Gold seesawed between tepid gains/minor losses through the early European session on Friday and remained well within the striking distance of weekly lows set in the previous session.
 
Trade jittered eased a bid on Thursday after both China and the United States (US) indicated that trade talks between the two sides may resume soon. The latest optimism lifted the global risk sentiment, which was evident from a strong rally in equity markets and weighed on Gold’s perceived safe-haven status.

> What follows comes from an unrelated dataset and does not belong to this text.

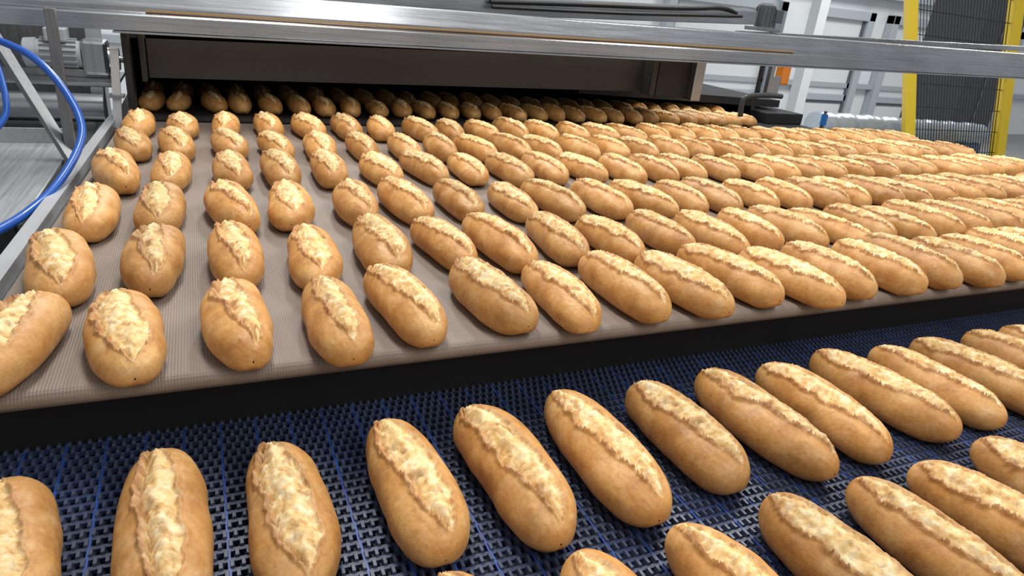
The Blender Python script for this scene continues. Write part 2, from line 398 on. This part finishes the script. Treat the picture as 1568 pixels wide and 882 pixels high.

Downside remains cushioned, only for the time being

This coupled with a goodish pickup in the US Dollar demand – supported by a solid intraday up-move in the US Treasury bond yields and mostly in line US Q2 GDP growth figures – exerted some additional downward pressure on the dollar-denominated commodity and collaborated to the intraday long-unwinding trade.
 
Despite the latest trade-related optimism, the downside remained cushioned amid firming expectations that the Fed will cut interest rates further by 25 bps in September, which seemed to be the only factor lending some support to the non-yielding yellow metal, at least for the time being.
 
Meanwhile, bearish RSI divergence on daily charts now seemed to suggest that Gold might have already topped out in the near-term, which held investors from initiating any fresh bullish bets and might continue to cap the upside, rather attract some fresh selling on every attempted up-move.
 
Later during the early North-American session, the US economic docket – highlights the release of personal spending data and July core PCE price Index – will now be looked upon to grab some short-term trading opportunities on the last day of the week.